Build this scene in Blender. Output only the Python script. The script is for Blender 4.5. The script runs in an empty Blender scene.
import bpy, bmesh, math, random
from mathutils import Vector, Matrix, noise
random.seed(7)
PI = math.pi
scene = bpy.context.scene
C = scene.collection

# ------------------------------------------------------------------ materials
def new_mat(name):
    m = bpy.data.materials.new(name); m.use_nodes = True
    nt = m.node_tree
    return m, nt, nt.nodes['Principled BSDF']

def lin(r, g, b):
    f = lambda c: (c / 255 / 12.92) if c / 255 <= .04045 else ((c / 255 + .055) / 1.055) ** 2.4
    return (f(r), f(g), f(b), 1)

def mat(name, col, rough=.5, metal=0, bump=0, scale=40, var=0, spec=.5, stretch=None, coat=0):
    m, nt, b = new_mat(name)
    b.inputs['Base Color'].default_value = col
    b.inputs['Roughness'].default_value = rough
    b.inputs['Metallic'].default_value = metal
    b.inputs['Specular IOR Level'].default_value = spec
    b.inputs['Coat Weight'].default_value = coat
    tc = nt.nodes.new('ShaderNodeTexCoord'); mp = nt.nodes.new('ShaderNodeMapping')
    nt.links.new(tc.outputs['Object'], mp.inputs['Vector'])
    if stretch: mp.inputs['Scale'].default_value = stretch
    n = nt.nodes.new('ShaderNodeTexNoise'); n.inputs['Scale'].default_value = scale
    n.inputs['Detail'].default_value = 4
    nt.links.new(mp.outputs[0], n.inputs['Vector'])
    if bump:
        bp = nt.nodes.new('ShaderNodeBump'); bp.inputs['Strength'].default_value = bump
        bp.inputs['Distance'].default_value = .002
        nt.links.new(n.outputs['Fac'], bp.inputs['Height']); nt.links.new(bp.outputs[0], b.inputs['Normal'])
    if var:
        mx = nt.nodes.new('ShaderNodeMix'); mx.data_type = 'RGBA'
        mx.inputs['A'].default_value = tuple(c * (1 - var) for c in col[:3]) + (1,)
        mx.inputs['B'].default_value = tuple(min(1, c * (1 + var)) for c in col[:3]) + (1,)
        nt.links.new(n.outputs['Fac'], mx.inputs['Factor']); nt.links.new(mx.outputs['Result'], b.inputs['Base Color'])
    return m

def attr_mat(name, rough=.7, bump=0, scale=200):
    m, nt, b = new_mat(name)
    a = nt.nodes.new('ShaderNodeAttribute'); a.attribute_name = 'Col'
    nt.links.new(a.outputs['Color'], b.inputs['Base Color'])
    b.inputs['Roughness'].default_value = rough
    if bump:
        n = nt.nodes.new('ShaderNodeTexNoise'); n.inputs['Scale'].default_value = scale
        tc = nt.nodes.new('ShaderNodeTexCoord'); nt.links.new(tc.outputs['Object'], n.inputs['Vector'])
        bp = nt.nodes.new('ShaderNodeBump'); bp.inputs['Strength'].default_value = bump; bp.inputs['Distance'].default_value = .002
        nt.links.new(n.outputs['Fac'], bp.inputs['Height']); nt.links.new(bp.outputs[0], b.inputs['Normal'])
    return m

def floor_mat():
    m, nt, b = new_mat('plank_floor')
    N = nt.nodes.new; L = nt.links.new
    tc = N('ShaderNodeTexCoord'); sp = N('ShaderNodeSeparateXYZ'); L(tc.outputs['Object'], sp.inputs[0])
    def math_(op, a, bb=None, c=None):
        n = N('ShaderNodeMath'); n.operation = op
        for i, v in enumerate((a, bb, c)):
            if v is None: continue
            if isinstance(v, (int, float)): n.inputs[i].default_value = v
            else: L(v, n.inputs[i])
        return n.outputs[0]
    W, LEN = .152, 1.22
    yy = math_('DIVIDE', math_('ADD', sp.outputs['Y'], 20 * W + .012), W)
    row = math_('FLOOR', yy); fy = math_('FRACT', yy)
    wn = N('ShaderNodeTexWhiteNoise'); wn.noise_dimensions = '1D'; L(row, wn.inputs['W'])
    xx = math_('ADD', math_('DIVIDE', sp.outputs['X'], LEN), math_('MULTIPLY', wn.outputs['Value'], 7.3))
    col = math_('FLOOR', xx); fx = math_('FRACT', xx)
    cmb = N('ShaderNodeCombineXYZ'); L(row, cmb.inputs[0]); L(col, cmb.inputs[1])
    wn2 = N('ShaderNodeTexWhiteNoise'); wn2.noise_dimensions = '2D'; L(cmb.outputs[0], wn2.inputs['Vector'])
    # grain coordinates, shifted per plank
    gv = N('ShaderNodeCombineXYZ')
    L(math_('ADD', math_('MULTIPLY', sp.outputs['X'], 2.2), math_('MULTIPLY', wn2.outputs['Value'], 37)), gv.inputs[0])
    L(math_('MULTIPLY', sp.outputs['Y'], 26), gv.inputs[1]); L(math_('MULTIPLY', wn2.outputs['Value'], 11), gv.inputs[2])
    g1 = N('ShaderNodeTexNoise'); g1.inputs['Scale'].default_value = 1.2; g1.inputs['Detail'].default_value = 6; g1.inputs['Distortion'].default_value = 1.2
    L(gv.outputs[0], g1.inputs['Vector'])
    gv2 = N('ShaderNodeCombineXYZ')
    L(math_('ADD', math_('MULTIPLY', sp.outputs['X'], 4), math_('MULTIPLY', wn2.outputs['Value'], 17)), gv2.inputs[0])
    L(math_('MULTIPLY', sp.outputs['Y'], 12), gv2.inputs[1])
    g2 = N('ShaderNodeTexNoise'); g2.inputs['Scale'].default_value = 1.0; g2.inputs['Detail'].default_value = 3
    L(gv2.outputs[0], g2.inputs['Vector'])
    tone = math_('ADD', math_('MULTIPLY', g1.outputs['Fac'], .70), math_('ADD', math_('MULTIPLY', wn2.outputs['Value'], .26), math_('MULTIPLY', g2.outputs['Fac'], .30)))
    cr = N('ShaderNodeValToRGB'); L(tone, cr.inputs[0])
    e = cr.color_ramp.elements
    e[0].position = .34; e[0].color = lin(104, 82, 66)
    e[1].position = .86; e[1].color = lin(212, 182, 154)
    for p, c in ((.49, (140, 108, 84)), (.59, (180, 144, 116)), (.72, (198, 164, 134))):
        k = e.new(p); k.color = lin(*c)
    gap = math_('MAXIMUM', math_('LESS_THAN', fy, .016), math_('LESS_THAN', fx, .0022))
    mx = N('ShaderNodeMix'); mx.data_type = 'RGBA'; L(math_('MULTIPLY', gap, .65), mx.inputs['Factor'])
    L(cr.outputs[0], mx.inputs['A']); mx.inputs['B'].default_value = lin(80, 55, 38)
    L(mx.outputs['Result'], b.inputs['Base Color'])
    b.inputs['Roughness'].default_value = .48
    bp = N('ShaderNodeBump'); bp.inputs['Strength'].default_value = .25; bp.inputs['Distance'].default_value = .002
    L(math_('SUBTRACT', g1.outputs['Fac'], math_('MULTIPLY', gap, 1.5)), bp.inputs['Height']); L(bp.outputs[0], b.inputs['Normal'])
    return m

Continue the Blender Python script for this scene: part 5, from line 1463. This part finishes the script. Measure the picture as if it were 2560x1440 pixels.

→ Job
Extract the data in full. Keep it word for word.

→ Result of this task
Build this scene in Blender. Output only the Python script. The script is for Blender 4.5. The script runs in an empty Blender scene.
import bpy, bmesh, math, random
from mathutils import Vector, Matrix, noise
random.seed(7)
PI = math.pi
scene = bpy.context.scene
C = scene.collection

# ------------------------------------------------------------------ materials
def new_mat(name):
    m = bpy.data.materials.new(name); m.use_nodes = True
    nt = m.node_tree
    return m, nt, nt.nodes['Principled BSDF']

def lin(r, g, b):
    f = lambda c: (c / 255 / 12.92) if c / 255 <= .04045 else ((c / 255 + .055) / 1.055) ** 2.4
    return (f(r), f(g), f(b), 1)

def mat(name, col, rough=.5, metal=0, bump=0, scale=40, var=0, spec=.5, stretch=None, coat=0):
    m, nt, b = new_mat(name)
    b.inputs['Base Color'].default_value = col
    b.inputs['Roughness'].default_value = rough
    b.inputs['Metallic'].default_value = metal
    b.inputs['Specular IOR Level'].default_value = spec
    b.inputs['Coat Weight'].default_value = coat
    tc = nt.nodes.new('ShaderNodeTexCoord'); mp = nt.nodes.new('ShaderNodeMapping')
    nt.links.new(tc.outputs['Object'], mp.inputs['Vector'])
    if stretch: mp.inputs['Scale'].default_value = stretch
    n = nt.nodes.new('ShaderNodeTexNoise'); n.inputs['Scale'].default_value = scale
    n.inputs['Detail'].default_value = 4
    nt.links.new(mp.outputs[0], n.inputs['Vector'])
    if bump:
        bp = nt.nodes.new('ShaderNodeBump'); bp.inputs['Strength'].default_value = bump
        bp.inputs['Distance'].default_value = .002
        nt.links.new(n.outputs['Fac'], bp.inputs['Height']); nt.links.new(bp.outputs[0], b.inputs['Normal'])
    if var:
        mx = nt.nodes.new('ShaderNodeMix'); mx.data_type = 'RGBA'
        mx.inputs['A'].default_value = tuple(c * (1 - var) for c in col[:3]) + (1,)
        mx.inputs['B'].default_value = tuple(min(1, c * (1 + var)) for c in col[:3]) + (1,)
        nt.links.new(n.outputs['Fac'], mx.inputs['Factor']); nt.links.new(mx.outputs['Result'], b.inputs['Base Color'])
    return m

def attr_mat(name, rough=.7, bump=0, scale=200):
    m, nt, b = new_mat(name)
    a = nt.nodes.new('ShaderNodeAttribute'); a.attribute_name = 'Col'
    nt.links.new(a.outputs['Color'], b.inputs['Base Color'])
    b.inputs['Roughness'].default_value = rough
    if bump:
        n = nt.nodes.new('ShaderNodeTexNoise'); n.inputs['Scale'].default_value = scale
        tc = nt.nodes.new('ShaderNodeTexCoord'); nt.links.new(tc.outputs['Object'], n.inputs['Vector'])
        bp = nt.nodes.new('ShaderNodeBump'); bp.inputs['Strength'].default_value = bump; bp.inputs['Distance'].default_value = .002
        nt.links.new(n.outputs['Fac'], bp.inputs['Height']); nt.links.new(bp.outputs[0], b.inputs['Normal'])
    return m

def floor_mat():
    m, nt, b = new_mat('plank_floor')
    N = nt.nodes.new; L = nt.links.new
    tc = N('ShaderNodeTexCoord'); sp = N('ShaderNodeSeparateXYZ'); L(tc.outputs['Object'], sp.inputs[0])
    def math_(op, a, bb=None, c=None):
        n = N('ShaderNodeMath'); n.operation = op
        for i, v in enumerate((a, bb, c)):
            if v is None: continue
            if isinstance(v, (int, float)): n.inputs[i].default_value = v
            else: L(v, n.inputs[i])
        return n.outputs[0]
    W, LEN = .152, 1.22
    yy = math_('DIVIDE', math_('ADD', sp.outputs['Y'], 20 * W + .012), W)
    row = math_('FLOOR', yy); fy = math_('FRACT', yy)
    wn = N('ShaderNodeTexWhiteNoise'); wn.noise_dimensions = '1D'; L(row, wn.inputs['W'])
    xx = math_('ADD', math_('DIVIDE', sp.outputs['X'], LEN), math_('MULTIPLY', wn.outputs['Value'], 7.3))
    col = math_('FLOOR', xx); fx = math_('FRACT', xx)
    cmb = N('ShaderNodeCombineXYZ'); L(row, cmb.inputs[0]); L(col, cmb.inputs[1])
    wn2 = N('ShaderNodeTexWhiteNoise'); wn2.noise_dimensions = '2D'; L(cmb.outputs[0], wn2.inputs['Vector'])
    # grain coordinates, shifted per plank
    gv = N('ShaderNodeCombineXYZ')
    L(math_('ADD', math_('MULTIPLY', sp.outputs['X'], 2.2), math_('MULTIPLY', wn2.outputs['Value'], 37)), gv.inputs[0])
    L(math_('MULTIPLY', sp.outputs['Y'], 26), gv.inputs[1]); L(math_('MULTIPLY', wn2.outputs['Value'], 11), gv.inputs[2])
    g1 = N('ShaderNodeTexNoise'); g1.inputs['Scale'].default_value = 1.2; g1.inputs['Detail'].default_value = 6; g1.inputs['Distortion'].default_value = 1.2
    L(gv.outputs[0], g1.inputs['Vector'])
    gv2 = N('ShaderNodeCombineXYZ')
    L(math_('ADD', math_('MULTIPLY', sp.outputs['X'], 4), math_('MULTIPLY', wn2.outputs['Value'], 17)), gv2.inputs[0])
    L(math_('MULTIPLY', sp.outputs['Y'], 12), gv2.inputs[1])
    g2 = N('ShaderNodeTexNoise'); g2.inputs['Scale'].default_value = 1.0; g2.inputs['Detail'].default_value = 3
    L(gv2.outputs[0], g2.inputs['Vector'])
    tone = math_('ADD', math_('MULTIPLY', g1.outputs['Fac'], .70), math_('ADD', math_('MULTIPLY', wn2.outputs['Value'], .26), math_('MULTIPLY', g2.outputs['Fac'], .30)))
    cr = N('ShaderNodeValToRGB'); L(tone, cr.inputs[0])
    e = cr.color_ramp.elements
    e[0].position = .34; e[0].color = lin(104, 82, 66)
    e[1].position = .86; e[1].color = lin(212, 182, 154)
    for p, c in ((.49, (140, 108, 84)), (.59, (180, 144, 116)), (.72, (198, 164, 134))):
        k = e.new(p); k.color = lin(*c)
    gap = math_('MAXIMUM', math_('LESS_THAN', fy, .016), math_('LESS_THAN', fx, .0022))
    mx = N('ShaderNodeMix'); mx.data_type = 'RGBA'; L(math_('MULTIPLY', gap, .65), mx.inputs['Factor'])
    L(cr.outputs[0], mx.inputs['A']); mx.inputs['B'].default_value = lin(80, 55, 38)
    L(mx.outputs['Result'], b.inputs['Base Color'])
    b.inputs['Roughness'].default_value = .48
    bp = N('ShaderNodeBump'); bp.inputs['Strength'].default_value = .25; bp.inputs['Distance'].default_value = .002
    L(math_('SUBTRACT', g1.outputs['Fac'], math_('MULTIPLY', gap, 1.5)), bp.inputs['Height']); L(bp.outputs[0], b.inputs['Normal'])
    return m

Continue the Blender Python script for this scene: part 5, from line 1463. This part finishes the script. Measure the picture as if it were 2560x1440 pixels.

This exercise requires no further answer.